Barrage à l'initiative sur le foie gras

Avec cette déclaration obligatoire, le Conseil fédéral espère surtout contrer l'initiative sur le foie gras, qui veut interdire les produits issus du gavage en Suisse. Une telle option n'est pas envisageable pour le gouvernement, qui rejette cette initiative populaire, pourtant soutenue par de nombreuses organisations de protection animale.

Parmi celles-ci, l'association de Tobias Sennhauser critique la décision du gouvernement fédéral. «En Suisse alémanique en particulier, les produits nouvellement étiquetés n'ont pratiquement aucune influence», affirme le défenseur des droits des animaux. Au contraire, la nouvelle réglementation trompe les consommateurs en leur faisant croire qu'ils peuvent acheter des produits d'origine animale suisses en toute quiétude.

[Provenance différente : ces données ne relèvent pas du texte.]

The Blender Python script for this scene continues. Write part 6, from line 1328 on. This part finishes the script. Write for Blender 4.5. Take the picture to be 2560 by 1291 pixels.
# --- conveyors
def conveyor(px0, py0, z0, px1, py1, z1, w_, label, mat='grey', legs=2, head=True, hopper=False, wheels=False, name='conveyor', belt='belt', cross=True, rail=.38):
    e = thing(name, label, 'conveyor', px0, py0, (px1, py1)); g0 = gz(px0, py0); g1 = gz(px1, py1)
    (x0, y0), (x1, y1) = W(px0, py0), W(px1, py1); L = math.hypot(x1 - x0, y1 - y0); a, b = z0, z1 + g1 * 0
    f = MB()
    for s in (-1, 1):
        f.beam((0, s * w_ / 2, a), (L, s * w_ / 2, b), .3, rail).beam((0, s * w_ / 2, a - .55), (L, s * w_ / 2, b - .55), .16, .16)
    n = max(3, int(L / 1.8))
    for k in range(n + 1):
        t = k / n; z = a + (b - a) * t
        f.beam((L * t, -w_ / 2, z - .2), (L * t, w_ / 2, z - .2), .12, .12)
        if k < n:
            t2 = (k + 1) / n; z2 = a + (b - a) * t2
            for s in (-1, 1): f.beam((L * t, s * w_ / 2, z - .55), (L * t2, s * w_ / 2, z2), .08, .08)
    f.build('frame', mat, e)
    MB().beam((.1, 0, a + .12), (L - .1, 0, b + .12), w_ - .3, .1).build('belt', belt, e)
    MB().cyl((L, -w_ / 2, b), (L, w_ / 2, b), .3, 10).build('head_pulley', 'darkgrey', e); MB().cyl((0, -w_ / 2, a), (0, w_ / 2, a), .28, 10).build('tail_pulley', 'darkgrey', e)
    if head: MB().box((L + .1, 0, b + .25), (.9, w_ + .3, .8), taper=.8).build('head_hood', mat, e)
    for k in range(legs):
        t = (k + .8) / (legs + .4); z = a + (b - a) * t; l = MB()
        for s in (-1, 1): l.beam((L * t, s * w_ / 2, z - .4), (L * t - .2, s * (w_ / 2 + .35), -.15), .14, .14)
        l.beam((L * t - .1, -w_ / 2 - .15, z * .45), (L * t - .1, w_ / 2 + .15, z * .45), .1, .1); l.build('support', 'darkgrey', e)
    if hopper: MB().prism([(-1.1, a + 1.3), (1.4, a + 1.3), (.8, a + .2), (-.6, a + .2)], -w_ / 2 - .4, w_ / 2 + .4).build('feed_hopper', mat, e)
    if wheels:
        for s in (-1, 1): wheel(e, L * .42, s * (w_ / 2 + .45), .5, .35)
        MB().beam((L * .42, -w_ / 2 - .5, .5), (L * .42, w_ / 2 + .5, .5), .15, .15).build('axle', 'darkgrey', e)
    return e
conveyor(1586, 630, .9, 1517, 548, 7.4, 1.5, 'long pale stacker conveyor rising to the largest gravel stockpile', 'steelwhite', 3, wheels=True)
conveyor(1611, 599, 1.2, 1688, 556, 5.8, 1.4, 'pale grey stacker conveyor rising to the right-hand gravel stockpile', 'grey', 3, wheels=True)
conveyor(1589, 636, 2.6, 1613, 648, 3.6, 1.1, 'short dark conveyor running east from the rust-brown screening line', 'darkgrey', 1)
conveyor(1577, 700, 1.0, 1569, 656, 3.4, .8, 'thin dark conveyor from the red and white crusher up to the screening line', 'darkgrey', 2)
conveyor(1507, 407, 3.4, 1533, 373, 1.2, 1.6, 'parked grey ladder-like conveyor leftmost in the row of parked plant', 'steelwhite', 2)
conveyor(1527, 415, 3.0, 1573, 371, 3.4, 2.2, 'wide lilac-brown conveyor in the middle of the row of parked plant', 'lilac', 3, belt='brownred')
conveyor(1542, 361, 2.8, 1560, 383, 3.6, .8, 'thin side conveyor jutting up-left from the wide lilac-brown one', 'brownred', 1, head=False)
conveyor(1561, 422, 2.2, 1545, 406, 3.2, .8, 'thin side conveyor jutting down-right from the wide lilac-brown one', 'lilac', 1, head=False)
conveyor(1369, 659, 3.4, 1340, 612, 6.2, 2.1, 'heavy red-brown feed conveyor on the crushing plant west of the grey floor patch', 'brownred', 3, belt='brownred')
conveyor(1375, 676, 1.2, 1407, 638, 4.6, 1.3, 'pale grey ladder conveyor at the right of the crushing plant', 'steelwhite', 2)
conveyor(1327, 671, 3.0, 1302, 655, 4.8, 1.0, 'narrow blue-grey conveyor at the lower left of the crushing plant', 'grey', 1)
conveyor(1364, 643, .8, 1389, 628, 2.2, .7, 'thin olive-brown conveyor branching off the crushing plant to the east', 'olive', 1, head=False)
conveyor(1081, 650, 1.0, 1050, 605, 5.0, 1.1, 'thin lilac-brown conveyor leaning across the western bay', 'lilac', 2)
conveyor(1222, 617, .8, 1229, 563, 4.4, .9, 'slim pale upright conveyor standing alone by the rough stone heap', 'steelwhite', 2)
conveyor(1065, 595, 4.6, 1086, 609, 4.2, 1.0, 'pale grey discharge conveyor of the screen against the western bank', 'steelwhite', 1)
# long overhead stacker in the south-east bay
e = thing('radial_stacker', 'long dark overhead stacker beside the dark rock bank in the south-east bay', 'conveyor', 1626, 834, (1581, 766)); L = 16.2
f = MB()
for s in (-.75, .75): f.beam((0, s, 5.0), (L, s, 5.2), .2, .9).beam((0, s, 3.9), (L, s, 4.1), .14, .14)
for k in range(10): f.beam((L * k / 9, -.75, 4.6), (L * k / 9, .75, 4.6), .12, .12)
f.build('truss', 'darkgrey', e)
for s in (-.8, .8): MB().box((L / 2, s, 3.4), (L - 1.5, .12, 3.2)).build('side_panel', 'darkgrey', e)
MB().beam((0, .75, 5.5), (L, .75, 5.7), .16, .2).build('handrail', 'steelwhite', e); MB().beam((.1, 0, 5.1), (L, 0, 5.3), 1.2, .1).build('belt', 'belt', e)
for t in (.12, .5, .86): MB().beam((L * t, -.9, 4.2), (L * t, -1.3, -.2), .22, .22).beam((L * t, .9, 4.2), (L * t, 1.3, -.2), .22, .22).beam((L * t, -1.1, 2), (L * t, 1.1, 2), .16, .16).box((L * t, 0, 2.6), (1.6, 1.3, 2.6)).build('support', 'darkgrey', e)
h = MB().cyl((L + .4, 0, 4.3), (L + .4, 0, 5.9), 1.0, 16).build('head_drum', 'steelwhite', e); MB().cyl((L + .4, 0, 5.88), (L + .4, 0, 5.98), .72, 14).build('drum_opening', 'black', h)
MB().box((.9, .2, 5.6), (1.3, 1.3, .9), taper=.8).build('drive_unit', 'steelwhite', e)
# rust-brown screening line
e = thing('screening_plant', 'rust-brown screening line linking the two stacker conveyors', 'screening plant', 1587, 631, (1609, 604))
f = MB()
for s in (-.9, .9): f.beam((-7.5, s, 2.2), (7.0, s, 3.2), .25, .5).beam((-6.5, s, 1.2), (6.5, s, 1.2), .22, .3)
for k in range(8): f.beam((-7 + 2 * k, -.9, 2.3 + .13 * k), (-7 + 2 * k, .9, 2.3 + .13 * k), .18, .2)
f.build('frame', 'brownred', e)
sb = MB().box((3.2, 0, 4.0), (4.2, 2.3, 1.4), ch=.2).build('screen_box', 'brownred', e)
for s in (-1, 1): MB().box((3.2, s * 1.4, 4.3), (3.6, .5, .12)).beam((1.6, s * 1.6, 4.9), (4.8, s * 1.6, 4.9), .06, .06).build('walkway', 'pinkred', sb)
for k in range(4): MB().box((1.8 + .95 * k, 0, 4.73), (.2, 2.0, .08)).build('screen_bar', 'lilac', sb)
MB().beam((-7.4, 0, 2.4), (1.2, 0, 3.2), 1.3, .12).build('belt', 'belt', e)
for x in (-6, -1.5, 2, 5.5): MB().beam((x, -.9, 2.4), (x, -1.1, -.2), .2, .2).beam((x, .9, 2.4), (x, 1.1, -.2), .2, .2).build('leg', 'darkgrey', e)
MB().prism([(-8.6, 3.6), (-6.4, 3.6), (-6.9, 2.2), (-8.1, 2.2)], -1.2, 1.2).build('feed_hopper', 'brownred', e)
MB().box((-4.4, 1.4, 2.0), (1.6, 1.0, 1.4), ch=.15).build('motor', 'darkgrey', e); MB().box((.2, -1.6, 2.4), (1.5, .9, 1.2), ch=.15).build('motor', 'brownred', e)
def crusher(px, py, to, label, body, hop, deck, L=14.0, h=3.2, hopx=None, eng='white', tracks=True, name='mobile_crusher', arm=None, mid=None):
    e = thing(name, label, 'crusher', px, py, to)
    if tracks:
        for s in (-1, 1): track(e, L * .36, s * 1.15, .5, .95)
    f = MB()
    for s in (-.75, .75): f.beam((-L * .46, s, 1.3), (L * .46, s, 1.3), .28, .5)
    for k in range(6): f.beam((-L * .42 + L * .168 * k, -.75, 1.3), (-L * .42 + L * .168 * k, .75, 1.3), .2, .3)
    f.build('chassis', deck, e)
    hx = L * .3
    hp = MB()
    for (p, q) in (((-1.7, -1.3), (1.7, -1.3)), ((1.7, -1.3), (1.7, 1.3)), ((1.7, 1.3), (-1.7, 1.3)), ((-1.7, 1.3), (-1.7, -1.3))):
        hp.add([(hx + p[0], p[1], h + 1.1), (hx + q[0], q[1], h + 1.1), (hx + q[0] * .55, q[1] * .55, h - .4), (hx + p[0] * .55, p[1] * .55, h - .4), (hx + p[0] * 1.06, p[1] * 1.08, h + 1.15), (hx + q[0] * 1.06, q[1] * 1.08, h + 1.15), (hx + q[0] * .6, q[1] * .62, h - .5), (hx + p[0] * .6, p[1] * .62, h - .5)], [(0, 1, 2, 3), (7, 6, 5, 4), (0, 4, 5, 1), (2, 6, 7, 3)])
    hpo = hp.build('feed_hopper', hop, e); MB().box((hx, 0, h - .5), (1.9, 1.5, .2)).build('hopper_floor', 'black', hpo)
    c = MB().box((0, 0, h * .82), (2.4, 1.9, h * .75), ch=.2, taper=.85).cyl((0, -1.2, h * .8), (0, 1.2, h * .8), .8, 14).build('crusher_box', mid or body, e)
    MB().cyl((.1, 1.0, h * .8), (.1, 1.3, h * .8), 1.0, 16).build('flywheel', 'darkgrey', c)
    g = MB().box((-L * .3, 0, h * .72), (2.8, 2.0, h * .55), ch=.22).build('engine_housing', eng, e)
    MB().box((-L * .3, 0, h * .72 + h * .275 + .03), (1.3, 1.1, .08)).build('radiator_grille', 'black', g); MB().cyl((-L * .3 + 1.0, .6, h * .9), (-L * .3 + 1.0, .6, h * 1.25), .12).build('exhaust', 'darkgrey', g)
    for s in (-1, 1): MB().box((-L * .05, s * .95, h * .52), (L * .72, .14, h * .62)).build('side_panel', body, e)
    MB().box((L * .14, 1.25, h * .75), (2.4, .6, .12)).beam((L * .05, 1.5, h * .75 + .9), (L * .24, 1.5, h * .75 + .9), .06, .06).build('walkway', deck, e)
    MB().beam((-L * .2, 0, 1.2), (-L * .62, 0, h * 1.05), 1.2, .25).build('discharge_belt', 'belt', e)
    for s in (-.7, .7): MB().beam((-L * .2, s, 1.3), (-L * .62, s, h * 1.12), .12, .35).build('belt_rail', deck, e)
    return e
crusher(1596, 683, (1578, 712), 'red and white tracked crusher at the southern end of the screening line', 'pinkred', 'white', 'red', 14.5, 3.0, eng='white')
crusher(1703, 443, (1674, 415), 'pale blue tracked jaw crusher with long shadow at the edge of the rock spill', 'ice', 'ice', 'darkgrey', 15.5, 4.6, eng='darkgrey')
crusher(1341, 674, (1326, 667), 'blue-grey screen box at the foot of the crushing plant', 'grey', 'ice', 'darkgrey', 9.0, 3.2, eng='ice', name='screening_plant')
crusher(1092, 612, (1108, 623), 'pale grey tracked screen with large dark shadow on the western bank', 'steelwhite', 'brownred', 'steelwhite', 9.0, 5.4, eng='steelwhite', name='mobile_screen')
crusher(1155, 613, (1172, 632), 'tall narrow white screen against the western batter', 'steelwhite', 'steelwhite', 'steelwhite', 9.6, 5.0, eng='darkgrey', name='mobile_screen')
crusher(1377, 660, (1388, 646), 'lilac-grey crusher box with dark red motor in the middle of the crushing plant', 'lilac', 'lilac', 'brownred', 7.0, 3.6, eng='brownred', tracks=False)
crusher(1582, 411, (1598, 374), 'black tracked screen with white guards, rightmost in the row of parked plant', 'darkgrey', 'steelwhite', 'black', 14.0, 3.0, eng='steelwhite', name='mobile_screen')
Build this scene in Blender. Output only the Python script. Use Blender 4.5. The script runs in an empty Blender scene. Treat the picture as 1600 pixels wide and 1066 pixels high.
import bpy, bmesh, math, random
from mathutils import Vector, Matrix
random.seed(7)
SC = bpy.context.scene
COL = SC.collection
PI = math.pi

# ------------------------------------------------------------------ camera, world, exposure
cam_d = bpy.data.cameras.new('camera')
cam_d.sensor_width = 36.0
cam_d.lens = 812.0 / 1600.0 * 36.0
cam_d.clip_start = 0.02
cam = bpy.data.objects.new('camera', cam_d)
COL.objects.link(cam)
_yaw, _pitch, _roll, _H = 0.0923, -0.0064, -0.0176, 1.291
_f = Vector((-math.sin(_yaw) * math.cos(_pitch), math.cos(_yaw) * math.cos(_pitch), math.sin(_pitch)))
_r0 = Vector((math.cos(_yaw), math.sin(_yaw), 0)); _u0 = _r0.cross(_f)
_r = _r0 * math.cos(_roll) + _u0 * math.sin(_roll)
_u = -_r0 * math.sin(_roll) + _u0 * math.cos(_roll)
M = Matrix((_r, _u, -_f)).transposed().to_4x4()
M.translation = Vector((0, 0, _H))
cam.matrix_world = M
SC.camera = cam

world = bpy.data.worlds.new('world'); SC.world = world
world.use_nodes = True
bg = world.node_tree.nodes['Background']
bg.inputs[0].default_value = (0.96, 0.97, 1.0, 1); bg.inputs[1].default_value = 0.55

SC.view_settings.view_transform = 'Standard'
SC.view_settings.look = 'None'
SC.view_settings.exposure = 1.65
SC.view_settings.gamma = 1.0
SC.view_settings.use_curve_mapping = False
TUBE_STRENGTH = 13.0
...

Pour le défenseur des animaux Tobias Sennhauser de Tier im Fokus, la nouvelle obligation de déclaration n'est que de la poudre aux yeux.
Photo: Jessica Ladanie

Quoi qu'il en soit, Tobias Sennhauser est fondamentalement critique de ces obligations de déclaration. «Pour la vraie fourrure, par exemple, nous constatons que ces mesures ne fonctionnent pas bien», rétorque-t-il. Il s'attend désormais à ce que la même chose se produise avec le foie gras, les cuisses de grenouilles et d'autres produits similaires, car, selon la législation alimentaire, les contrôles ne sont effectués que «de manière aléatoire».

Les petits agriculteurs en colère

D'autres associations ne se réjouissent pas non plus de ce nouveau régime. La Fondation pour la protection des consommateurs, par exemple, critique la période de transition extrêmement généreuse de deux ans accordée par le gouvernement fédéral aux fabricants et aux entreprises.

Si l'Association des petits agriculteurs salue ces directives sur le principe, elle écrit dans un communiqué que le fait que le Conseil fédéral n'inclue pas les produits ovins et caprins n'a aucun sens.

Tout comme les défenseurs des droits des animaux, les petits agriculteurs réclament une interdiction des importations. L'association affirme que cette mesure serait plus simple à mettre en œuvre, plus cohérente et qu'elle ne devrait pas se limiter uniquement aux produits animaux. La Confédération devrait aussi mettre fin immédiatement à la commercialisation des légumes contenant des pesticides interdits en Suisse.